**What you should do**
Your task is to print the material below exactly as presented.
....
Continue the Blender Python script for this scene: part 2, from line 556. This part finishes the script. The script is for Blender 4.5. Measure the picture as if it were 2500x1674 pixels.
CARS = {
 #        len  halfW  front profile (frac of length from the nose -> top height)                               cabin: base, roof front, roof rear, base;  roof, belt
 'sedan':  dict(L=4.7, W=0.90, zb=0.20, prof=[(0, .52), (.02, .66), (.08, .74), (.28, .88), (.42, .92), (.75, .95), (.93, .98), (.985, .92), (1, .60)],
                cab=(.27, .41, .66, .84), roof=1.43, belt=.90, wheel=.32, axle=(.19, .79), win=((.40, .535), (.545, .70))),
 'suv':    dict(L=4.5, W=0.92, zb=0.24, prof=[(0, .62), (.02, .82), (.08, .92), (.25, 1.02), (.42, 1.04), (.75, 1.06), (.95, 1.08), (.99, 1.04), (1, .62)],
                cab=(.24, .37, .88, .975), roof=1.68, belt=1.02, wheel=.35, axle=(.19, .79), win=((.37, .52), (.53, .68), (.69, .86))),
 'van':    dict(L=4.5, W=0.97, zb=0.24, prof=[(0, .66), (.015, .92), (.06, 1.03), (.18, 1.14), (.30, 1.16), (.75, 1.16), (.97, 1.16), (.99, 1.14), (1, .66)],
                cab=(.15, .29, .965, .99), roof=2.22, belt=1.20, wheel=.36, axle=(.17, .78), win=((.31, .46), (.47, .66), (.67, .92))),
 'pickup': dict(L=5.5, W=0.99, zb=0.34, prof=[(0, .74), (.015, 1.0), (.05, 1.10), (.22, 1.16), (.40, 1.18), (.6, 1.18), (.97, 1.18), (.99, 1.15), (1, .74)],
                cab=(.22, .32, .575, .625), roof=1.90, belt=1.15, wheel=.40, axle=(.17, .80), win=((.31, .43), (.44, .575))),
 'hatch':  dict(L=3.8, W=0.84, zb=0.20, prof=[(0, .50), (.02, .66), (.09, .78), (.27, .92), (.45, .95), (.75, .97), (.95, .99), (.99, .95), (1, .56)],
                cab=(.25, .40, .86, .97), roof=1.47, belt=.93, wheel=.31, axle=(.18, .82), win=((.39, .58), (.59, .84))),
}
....
**Finished task**
Continue the Blender Python script for this scene: part 2, from line 556. This part finishes the script. The script is for Blender 4.5. Measure the picture as if it were 2500x1674 pixels.
CARS = {
 #        len  halfW  front profile (frac of length from the nose -> top height)                               cabin: base, roof front, roof rear, base;  roof, belt
 'sedan':  dict(L=4.7, W=0.90, zb=0.20, prof=[(0, .52), (.02, .66), (.08, .74), (.28, .88), (.42, .92), (.75, .95), (.93, .98), (.985, .92), (1, .60)],
                cab=(.27, .41, .66, .84), roof=1.43, belt=.90, wheel=.32, axle=(.19, .79), win=((.40, .535), (.545, .70))),
 'suv':    dict(L=4.5, W=0.92, zb=0.24, prof=[(0, .62), (.02, .82), (.08, .92), (.25, 1.02), (.42, 1.04), (.75, 1.06), (.95, 1.08), (.99, 1.04), (1, .62)],
                cab=(.24, .37, .88, .975), roof=1.68, belt=1.02, wheel=.35, axle=(.19, .79), win=((.37, .52), (.53, .68), (.69, .86))),
 'van':    dict(L=4.5, W=0.97, zb=0.24, prof=[(0, .66), (.015, .92), (.06, 1.03), (.18, 1.14), (.30, 1.16), (.75, 1.16), (.97, 1.16), (.99, 1.14), (1, .66)],
                cab=(.15, .29, .965, .99), roof=2.22, belt=1.20, wheel=.36, axle=(.17, .78), win=((.31, .46), (.47, .66), (.67, .92))),
 'pickup': dict(L=5.5, W=0.99, zb=0.34, prof=[(0, .74), (.015, 1.0), (.05, 1.10), (.22, 1.16), (.40, 1.18), (.6, 1.18), (.97, 1.18), (.99, 1.15), (1, .74)],
                cab=(.22, .32, .575, .625), roof=1.90, belt=1.15, wheel=.40, axle=(.17, .80), win=((.31, .43), (.44, .575))),
 'hatch':  dict(L=3.8, W=0.84, zb=0.20, prof=[(0, .50), (.02, .66), (.09, .78), (.27, .92), (.45, .95), (.75, .97), (.95, .99), (.99, .95), (1, .56)],
                cab=(.25, .40, .86, .97), roof=1.47, belt=.93, wheel=.31, axle=(.18, .82), win=((.39, .58), (.59, .84))),
}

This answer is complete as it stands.